Restate the listing that follows word for word, without its pictures.
==== Dataset extract
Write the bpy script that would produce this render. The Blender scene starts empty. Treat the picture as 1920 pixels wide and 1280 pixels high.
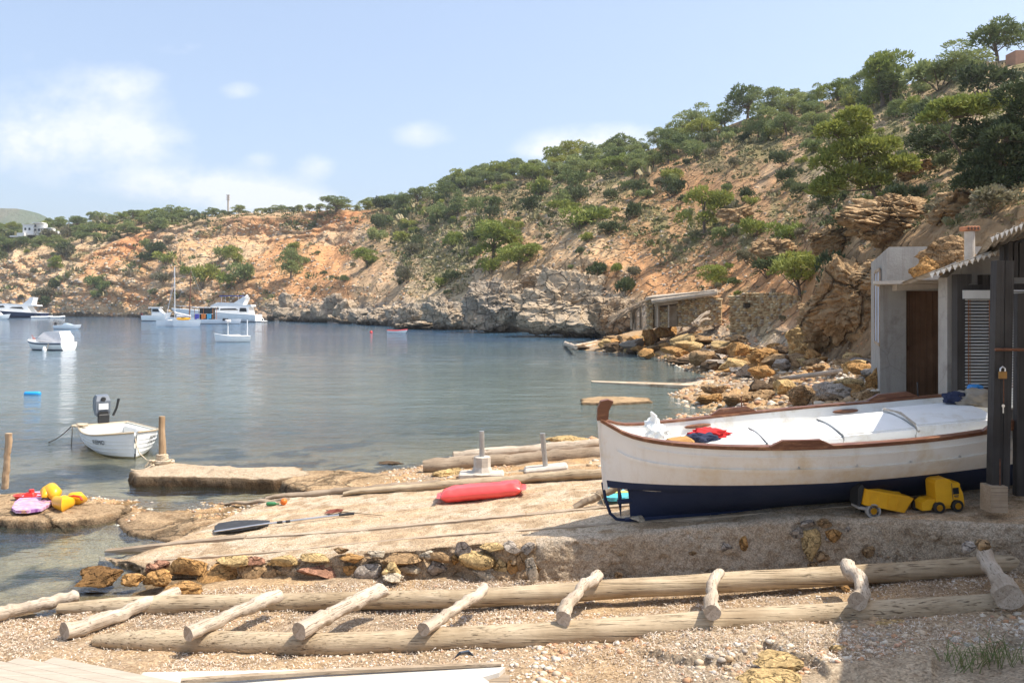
import bpy, math, random
import numpy as np
from mathutils import Vector, Matrix
PI = math.pi
random.seed(7)
SC = bpy.context.scene
COL = SC.collection
# ------------------------------------------------------------------ camera, sky, sun, exposure
F = 1493.3; H0 = 575.0; EYE = 3.7            # focal length in photo pixels, horizon row, eye height in metres
cam_d = bpy.data.cameras.new('camera'); cam = bpy.data.objects.new('camera', cam_d); COL.objects.link(cam)
cam.location = (0, 0, EYE); cam.rotation_euler = (PI/2, 0, 0)
cam_d.lens = 28.0; cam_d.sensor_width = 36.0; cam_d.shift_y = -(640-H0)/1920.0
cam_d.clip_start = 0.1; cam_d.clip_end = 20000
SC.camera = cam
SUN = Vector((0.93, -0.04, 1.60)).normalized()
sun_d = bpy.data.lights.new('sun', 'SUN'); sun = bpy.data.objects.new('sun', sun_d); COL.objects.link(sun)
sun_d.energy = 4.4; sun_d.angle = math.radians(0.5); sun_d.color = (1.0, 0.93, 0.82)
sun.rotation_euler = SUN.to_track_quat('Z', 'Y').to_euler(); sun.location = (30, 10, 60)
world = bpy.data.worlds.new('World'); SC.world = world; world.use_nodes = True
WN, WL = world.node_tree.nodes, world.node_tree.links
WN.clear()
w_out = WN.new('ShaderNodeOutputWorld'); w_bg = WN.new('ShaderNodeBackground'); w_bg.inputs[1].default_value = 0.148
sky = WN.new('ShaderNodeTexSky'); sky.sky_type = 'NISHITA'; sky.sun_disc = False
sky.sun_elevation = math.asin(SUN.z); sky.sun_rotation = math.atan2(SUN.x, SUN.y)
sky.air_density = 1.0; sky.dust_density = 3.0; sky.ozone_density = 1.3; sky.altitude = 0
def wmath(op, a, b=None, c=None, clamp=False):
    n = WN.new('ShaderNodeMath'); n.operation = op; n.use_clamp = clamp
    for i, v in enumerate((a, b, c)):
        if v is None: continue
        if isinstance(v, (int, float)): n.inputs[i].default_value = v
        else: WL.new(v, n.inputs[i])
    return n.outputs[0]
wtc = WN.new('ShaderNodeTexCoord'); wsep = WN.new('ShaderNodeSeparateXYZ'); WL.new(wtc.outputs['Generated'], wsep.inputs[0])
yy = wmath('MAXIMUM', wsep.outputs[1], 0.02)
uu = wmath('DIVIDE', wsep.outputs[0], yy); vv = wmath('DIVIDE', wsep.outputs[2], yy)
wcmb = WN.new('ShaderNodeCombineXYZ'); WL.new(uu, wcmb.inputs[0]); WL.new(vv, wcmb.inputs[1])
def wnoise(scale, detail, sy=1.5, off=0):
    mp = WN.new('ShaderNodeMapping'); mp.inputs['Scale'].default_value = (1, sy, 1); mp.inputs['Location'].default_value = (off, off*.7, off)
    WL.new(wcmb.outputs[0], mp.inputs[0])
    n = WN.new('ShaderNodeTexNoise'); n.inputs['Scale'].default_value = scale; n.inputs['Detail'].default_value = detail; n.inputs['Roughness'].default_value = 0.6
    WL.new(mp.outputs[0], n.inputs['Vector']); return n.outputs['Fac']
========
» Result of the exercise
Write the bpy script that would produce this render. The Blender scene starts empty. Treat the picture as 1920 pixels wide and 1280 pixels high.
import bpy, math, random
import numpy as np
from mathutils import Vector, Matrix
PI = math.pi
random.seed(7)
SC = bpy.context.scene
COL = SC.collection
# ------------------------------------------------------------------ camera, sky, sun, exposure
F = 1493.3; H0 = 575.0; EYE = 3.7            # focal length in photo pixels, horizon row, eye height in metres
cam_d = bpy.data.cameras.new('camera'); cam = bpy.data.objects.new('camera', cam_d); COL.objects.link(cam)
cam.location = (0, 0, EYE); cam.rotation_euler = (PI/2, 0, 0)
cam_d.lens = 28.0; cam_d.sensor_width = 36.0; cam_d.shift_y = -(640-H0)/1920.0
cam_d.clip_start = 0.1; cam_d.clip_end = 20000
SC.camera = cam
SUN = Vector((0.93, -0.04, 1.60)).normalized()
sun_d = bpy.data.lights.new('sun', 'SUN'); sun = bpy.data.objects.new('sun', sun_d); COL.objects.link(sun)
sun_d.energy = 4.4; sun_d.angle = math.radians(0.5); sun_d.color = (1.0, 0.93, 0.82)
sun.rotation_euler = SUN.to_track_quat('Z', 'Y').to_euler(); sun.location = (30, 10, 60)
world = bpy.data.worlds.new('World'); SC.world = world; world.use_nodes = True
WN, WL = world.node_tree.nodes, world.node_tree.links
WN.clear()
w_out = WN.new('ShaderNodeOutputWorld'); w_bg = WN.new('ShaderNodeBackground'); w_bg.inputs[1].default_value = 0.148
sky = WN.new('ShaderNodeTexSky'); sky.sky_type = 'NISHITA'; sky.sun_disc = False
sky.sun_elevation = math.asin(SUN.z); sky.sun_rotation = math.atan2(SUN.x, SUN.y)
sky.air_density = 1.0; sky.dust_density = 3.0; sky.ozone_density = 1.3; sky.altitude = 0
def wmath(op, a, b=None, c=None, clamp=False):
    n = WN.new('ShaderNodeMath'); n.operation = op; n.use_clamp = clamp
    for i, v in enumerate((a, b, c)):
        if v is None: continue
        if isinstance(v, (int, float)): n.inputs[i].default_value = v
        else: WL.new(v, n.inputs[i])
    return n.outputs[0]
wtc = WN.new('ShaderNodeTexCoord'); wsep = WN.new('ShaderNodeSeparateXYZ'); WL.new(wtc.outputs['Generated'], wsep.inputs[0])
yy = wmath('MAXIMUM', wsep.outputs[1], 0.02)
uu = wmath('DIVIDE', wsep.outputs[0], yy); vv = wmath('DIVIDE', wsep.outputs[2], yy)
wcmb = WN.new('ShaderNodeCombineXYZ'); WL.new(uu, wcmb.inputs[0]); WL.new(vv, wcmb.inputs[1])
def wnoise(scale, detail, sy=1.5, off=0):
    mp = WN.new('ShaderNodeMapping'); mp.inputs['Scale'].default_value = (1, sy, 1); mp.inputs['Location'].default_value = (off, off*.7, off)
    WL.new(wcmb.outputs[0], mp.inputs[0])
    n = WN.new('ShaderNodeTexNoise'); n.inputs['Scale'].default_value = scale; n.inputs['Detail'].default_value = detail; n.inputs['Roughness'].default_value = 0.6
    WL.new(mp.outputs[0], n.inputs['Vector']); return n.outputs['Fac']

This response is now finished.